- **Set exercise**:
Drop every picture. Then return, exactly, the lines from the beginning of the listing below through the one containing "scene.camera = camo".

- **Information supplied**:
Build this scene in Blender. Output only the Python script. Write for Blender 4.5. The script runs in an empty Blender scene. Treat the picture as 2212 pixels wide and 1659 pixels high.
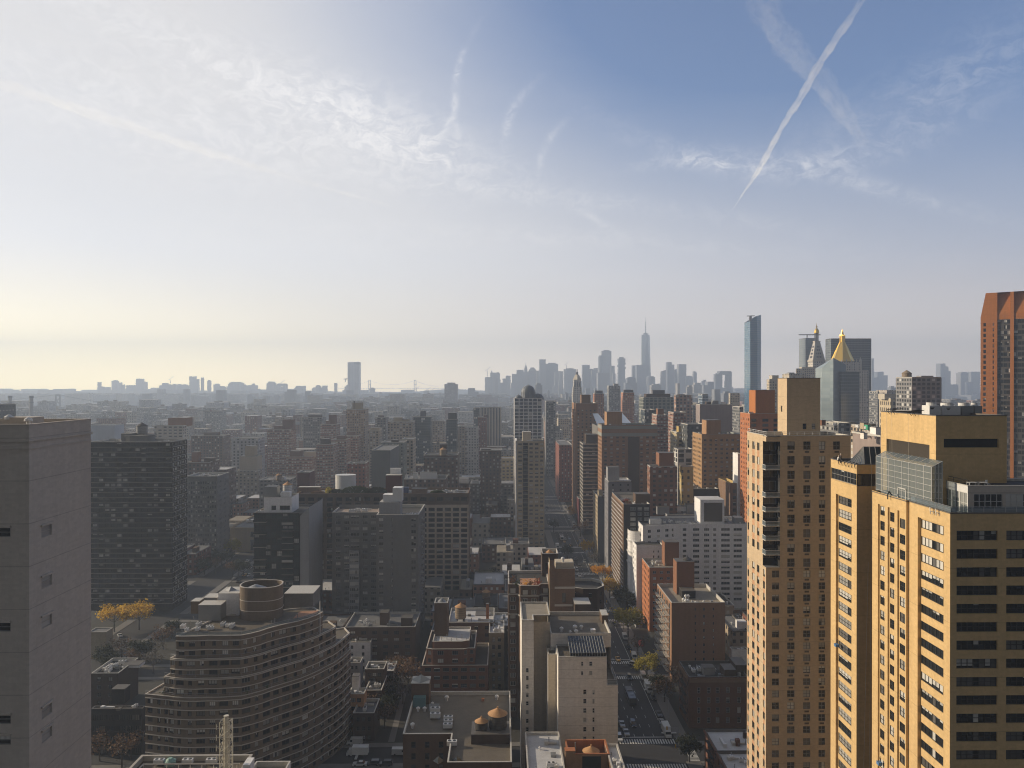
import bpy, math, random
from math import sin, cos, tan, atan, atan2, pi, radians, sqrt, floor
from mathutils import Vector
random.seed(7)
R_ = random.Random(11)
scene = bpy.context.scene
COL = scene.collection

# ------------------------------------------------------------------ camera, sky, sun, exposure
EYE = 125.0                      # metres above the street
FPX, CX, CY, HY = 1641.7, 1106.0, 829.5, 825.0   # lens measured on the photograph (2212 px wide)
A0 = atan((1085.0 - CX) / FPX)   # the avenue's vanishing point fixes the heading
cam = bpy.data.cameras.new('camera')
cam.sensor_width = 36.0
cam.lens = 36.0 * FPX / 2212.0
cam.clip_start = 0.5
cam.clip_end = 60000.0
camo = bpy.data.objects.new('camera', cam)
camo.location = (0, 0, EYE)
camo.rotation_euler = (pi/2 - atan((CY-HY)/FPX), 0, A0)
COL.objects.link(camo)
scene.camera = camo

SUN_EL, SUN_AZ = radians(19), radians(-75)      # azimuth from +Y towards +X
world = bpy.data.worlds.new('World'); scene.world = world
world.use_nodes = True
scene.view_settings.view_transform = 'Standard'
scene.view_settings.look = 'None'
scene.view_settings.exposure = 0.2
scene.view_settings.gamma = 1.0
cy = scene.cycles
cy.use_denoising = True; cy.filter_width = 1.1
cy.max_bounces = 5; cy.diffuse_bounces = 2; cy.glossy_bounces = 2; cy.transmission_bounces = 3
cy.volume_bounces = 1; cy.transparent_max_bounces = 8
cy.caustics_reflective = False; cy.caustics_refractive = False
cy.use_adaptive_sampling = True; cy.adaptive_threshold = 0.015

class NT:
    """small helper for writing node trees"""
    def __init__(s, tree): s.t = tree; s.n = tree.nodes; s.n.clear()
    def new(s, typ, **kw):
        n = s.n.new(typ)
        for k, v in kw.items(): setattr(n, k, v)
        return n
    def put(s, sock, v):
        if isinstance(v, bpy.types.NodeSocket): s.t.links.new(v, sock)
        elif v is not None:
            try: sock.default_value = v
            except Exception: sock.default_value = (*v, 1.0) if len(v) == 3 else v
    def m(s, op, a, b=None, c=None, clamp=False):
        n = s.new('ShaderNodeMath', operation=op, use_clamp=clamp)
        s.put(n.inputs[0], a)
        if b is not None: s.put(n.inputs[1], b)
        if c is not None: s.put(n.inputs[2], c)
        return n.outputs[0]
    def sm(s, v, a, b):
        n = s.new('ShaderNodeMapRange', interpolation_type='SMOOTHSTEP')
        s.put(n.inputs[0], v); n.inputs[1].default_value = a; n.inputs[2].default_value = b
        return n.outputs[0]
    def mix(s, f, a, b, mode='MIX'):
        n = s.new('ShaderNodeMix', data_type='RGBA', blend_type=mode)
        s.put(n.inputs[0], f); s.put(n.inputs[6], a); s.put(n.inputs[7], b)
        return n.outputs[2]
    def comb(s, x, y, z):
        n = s.new('ShaderNodeCombineXYZ')
        s.put(n.inputs[0], x); s.put(n.inputs[1], y); s.put(n.inputs[2], z)
        return n.outputs[0]
    def sep(s, v):
        n = s.new('ShaderNodeSeparateXYZ'); s.put(n.inputs[0], v); return n.outputs
    def noise(s, v, scale, detail=3, rough=.55, dist=0.0):
        n = s.new('ShaderNodeTexNoise'); s.put(n.inputs['Vector'], v)
        n.inputs['Scale'].default_value = scale; n.inputs['Detail'].default_value = detail
        n.inputs['Roughness'].default_value = rough; n.inputs['Distortion'].default_value = dist
        return n.outputs[0]
    def vm(s, op, a, b):
        n = s.new('ShaderNodeVectorMath', operation=op); s.put(n.inputs[0], a); s.put(n.inputs[1], b); return n.outputs[0]

def build_world():
    w = NT(world.node_tree)
    K = 0.10
    sky = w.new('ShaderNodeTexSky', sky_type='NISHITA')
    sky.sun_disc = False; sky.sun_elevation = SUN_EL; sky.sun_rotation = SUN_AZ
    sky.altitude = 100; sky.air_density = 1.0; sky.dust_density = 1.6; sky.ozone_density = 1.5
    d = w.new('ShaderNodeTexCoord').outputs['Generated']
    x, y, z = w.sep(d)[:3]
    az = w.m('ARCTAN2', x, y); el = w.m('ARCSINE', z)
    ae = w.comb(az, el, 0.0)
    # high thin veil: thick towards the sun side, open blue on the other
    b1 = w.sm(w.m('ADD', az, w.m('MULTIPLY', el, .55)), -.19, .43)
    b2 = w.sm(w.m('ADD', el, w.m('MULTIPLY', az, .10)), .10, .44)
    blue = w.m('MULTIPLY', b1, b2)
    n1 = w.noise(w.vm('MULTIPLY', ae, (1.6, 5.0, 1)), 1.4, 5, .6, .6)
    n2 = w.noise(w.vm('MULTIPLY', ae, (6.0, 12.0, 1)), 2.0, 7, .65, .9)
    veil = w.m('SUBTRACT', .93, w.m('MULTIPLY', blue, .93))
    veil = w.m('ADD', veil, w.m('MULTIPLY', w.m('SUBTRACT', n1, .5), .2))
    veil = w.m('MAXIMUM', veil, .06, clamp=True)
    # cirrus patches: (azimuth, elevation, half width, half height, tilt, strength)
    wisps = [(-.45,.29,.22,.05,-.2,.4,0), (-.20,.335,.13,.040,-.25,.75,0), (-.36,.37,.20,.035,-.28,.5,0), (-.10,.285,.14,.03,-.15,.55,.01), (-.33,.30,.22,.03,-.22,.35,0),
             (.335,.262,.17,.016,-.10,.40,-.03), (.47,.222,.13,.010,-.36,.32,0), (-.062,.372,.055,.0045,1.42,.55,.012), (-.074,.322,.04,.004,.9,.35,-.01),
             (.010,.335,.045,.006,1.15,.45,.01), (.057,.30,.04,.005,1.1,.4,.01), (.24,.275,.08,.008,-.05,.35,.01), (.125,.208,.03,.005,-.5,.4,0),
             (.52,.32,.16,.04,.35,.18,0), (.0,.19,.45,.014,-.05,.22,.02), (-.3,.17,.35,.012,.04,.22,0), (.1,.235,.3,.012,-.12,.25,.02)]
    wh = None
    for (ca, ce, ra, re, tl, st, bend) in wisps:
        da = w.m('SUBTRACT', az, ca); de = w.m('SUBTRACT', el, ce)
        u = w.m('DIVIDE', w.m('ADD', w.m('MULTIPLY', da, cos(tl)), w.m('MULTIPLY', de, sin(tl))), ra)
        v = w.m('DIVIDE', w.m('SUBTRACT', w.m('MULTIPLY', de, cos(tl)), w.m('MULTIPLY', da, sin(tl))), re)
        if bend: v = w.m('ADD', v, w.m('MULTIPLY', w.m('MULTIPLY', u, u), bend/re))
        r2 = w.m('ADD', w.m('MULTIPLY', u, u), w.m('MULTIPLY', v, v))
        g = w.m('MULTIPLY', w.m('POWER', 2.718, w.m('MULTIPLY', r2, -1.2)), st)
        wh = g if wh is None else w.m('ADD', wh, g)
    n3 = w.noise(w.vm('ADD', w.vm('MULTIPLY', ae, (13.0, 26.0, 1)), w.comb(w.m('MULTIPLY', n1, 1.2), n2, 0)), 2.4, 8, .68, 1.2)
    wh = w.m('MULTIPLY', wh, w.m('MULTIPLY_ADD', w.sm(n3, .36, .70), .9, .1))
    front = w.sm(y, -.2, .3)
    wh = w.m('MULTIPLY', wh, front)
    # colour of the veil: greyish white above, warm towards the low sun, pinkish elsewhere on the horizon
    low = w.m('SUBTRACT', 1.0, w.sm(el, .0, .17))
    left = w.m('SUBTRACT', 1.0, w.sm(az, -.75, .25))
    vc = w.mix(w.sm(az, -.25, .7), (.69, .675, .675), (.47, .46, .51))
    vc = w.mix(low, vc, w.mix(left, (.63, .52, .42), (1.0, .80, .37)))
    e0 = w.m('MAXIMUM', el, 0.0); gk = w.m('MULTIPLY_ADD', left, .42, .60)
    glow = w.m('ADD', 1.0, w.m('MULTIPLY', gk, w.m('ADD', w.m('MULTIPLY', w.m('POWER', 2.718, w.m('MULTIPLY', e0, -11.0)), 2.0), w.m('MULTIPLY', w.m('POWER', 2.718, w.m('MULTIPLY', w.m('MULTIPLY', e0, e0), -278.0)), 2.1))))
    vc = w.vm('MULTIPLY', vc, w.comb(w.m('MULTIPLY', glow, 1/K), w.m('MULTIPLY', glow, 1/K), w.m('MULTIPLY', glow, 1/K)))
    base = w.vm('MULTIPLY', sky.outputs[0], (.76, .98, 1.32))
    c = w.mix(veil, base, vc)
    # the sky overhead and behind the camera, away from the sun, is clear and much dimmer
    away = w.m('MAXIMUM', w.m('SUBTRACT', 1.0, w.sm(y, -.35, .4)), w.sm(el, .62, 1.1))
    c = w.mix(away, c, (.085/K, .09/K, .105/K))
    c = w.mix(w.m('MINIMUM', wh, .8), c, (.90/K, .88/K, .88/K))
    bg = w.new('ShaderNodeBackground'); w.put(bg.inputs[0], c); bg.inputs[1].default_value = K
    out = w.new('ShaderNodeOutputWorld'); w.t.links.new(bg.outputs[0], out.inputs[0])
build_world()
sl = bpy.data.lights.new('sun', 'SUN'); sl.energy = 5.0; sl.angle = radians(.5); sl.color = (1.0, .83, .60)
so = bpy.data.objects.new('sun', sl); COL.objects.link(so)
sd = Vector((sin(SUN_AZ)*cos(SUN_EL), cos(SUN_AZ)*cos(SUN_EL), sin(SUN_EL)))
so.rotation_euler = sd.to_track_quat('Z', 'Y').to_euler(); so.location = (0, 0, 900)

# ------------------------------------------------------------------ measuring the photograph
def T_(px): return tan(atan((px - CX) / FPX) - A0)         # x/y of the vertical plane through a column
def X_(px, D): return D * T_(px)
def DV(x, y): return y*cos(A0) - x*sin(A0)                 # depth along the lens axis
def Z_(py, D, px=1100): return EYE - (py - HY) / FPX * DV(X_(px, D), D)
def PROJ(x, y, z):
    d = max(DV(x, y), .1)
    return CX + FPX*(x*cos(A0) + y*sin(A0))/d, HY + FPX*(EYE - z)/d, d

# ------------------------------------------------------------------ materials
MATS = {}
def _mat(name):
    m = bpy.data.materials.new(name); m.use_nodes = True
    t = NT(m.node_tree)
    p = t.new('ShaderNodeBsdfPrincipled'); o = t.new('ShaderNodeOutputMaterial')
    t.t.links.new(p.outputs[0], o.inputs[0])
    MATS[name] = m
    return m, t, p
def wall(name, col, var=.16, rough=.9, streak=.16, joint=None, fine=.18, metal=0.0, spec=.3):
    m, t, p = _mat(name)
    pos = t.new('ShaderNodeNewGeometry').outputs['Position']
    a = t.noise(pos, .07, 3, .6); b = t.noise(pos, 1.7, 4, .7)
    s = t.noise(t.vm('MULTIPLY', pos, (.9, .9, .045)), 1.0, 4, .65)
    f = t.m('ADD', t.m('MULTIPLY', t.m('SUBTRACT', a, .5), var*2.4), t.m('MULTIPLY', t.m('SUBTRACT', s, .5), streak*2.4))
    f = t.m('ADD', t.m('ADD', f, t.m('MULTIPLY', t.m('SUBTRACT', b, .5), fine*2)), 1.0)
    px_ = t.sep(pos); wn = t.new('ShaderNodeTexWhiteNoise', noise_dimensions='3D')
    zc = t.m('FLOOR', t.m('DIVIDE', px_[2], .36))
    t.put(wn.inputs['Vector'], t.comb(t.m('FLOOR', t.m('ADD', t.m('DIVIDE', t.m('ADD', px_[0], px_[1]), .9), t.m('MULTIPLY', zc, .5))), zc, 0.0))
    f = t.m('MULTIPLY', f, t.m('MULTIPLY_ADD', wn.outputs['Value'], .10, .95))
    if joint:
        zz = t.sep(pos)[2]
        q = t.m('FRACT', t.m('DIVIDE', t.m('ADD', zz, joint[1]), joint[0]))
        f = t.m('MULTIPLY', f, t.m('SUBTRACT', 1.0, t.m('MULTIPLY', t.m('LESS_THAN', q, joint[2]/joint[0]), .25)))
    c = t.vm('MULTIPLY', (col[0], col[1], col[2]), t.comb(f, f, f))
    t.put(p.inputs['Base Color'], c)
    p.inputs['Roughness'].default_value = rough; p.inputs['Metallic'].default_value = metal
    p.inputs['Specular IOR Level'].default_value = spec
    bm = t.new('ShaderNodeBump'); bm.inputs['Strength'].default_value = .25; bm.inputs['Distance'].default_value = .05
    t.put(bm.inputs['Height'], b); t.t.links.new(bm.outputs[0], p.inputs['Normal'])
    return m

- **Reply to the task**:
Build this scene in Blender. Output only the Python script. Write for Blender 4.5. The script runs in an empty Blender scene. Treat the picture as 2212 pixels wide and 1659 pixels high.
import bpy, math, random
from math import sin, cos, tan, atan, atan2, pi, radians, sqrt, floor
from mathutils import Vector
random.seed(7)
R_ = random.Random(11)
scene = bpy.context.scene
COL = scene.collection

# ------------------------------------------------------------------ camera, sky, sun, exposure
EYE = 125.0                      # metres above the street
FPX, CX, CY, HY = 1641.7, 1106.0, 829.5, 825.0   # lens measured on the photograph (2212 px wide)
A0 = atan((1085.0 - CX) / FPX)   # the avenue's vanishing point fixes the heading
cam = bpy.data.cameras.new('camera')
cam.sensor_width = 36.0
cam.lens = 36.0 * FPX / 2212.0
cam.clip_start = 0.5
cam.clip_end = 60000.0
camo = bpy.data.objects.new('camera', cam)
camo.location = (0, 0, EYE)
camo.rotation_euler = (pi/2 - atan((CY-HY)/FPX), 0, A0)
COL.objects.link(camo)
scene.camera = camo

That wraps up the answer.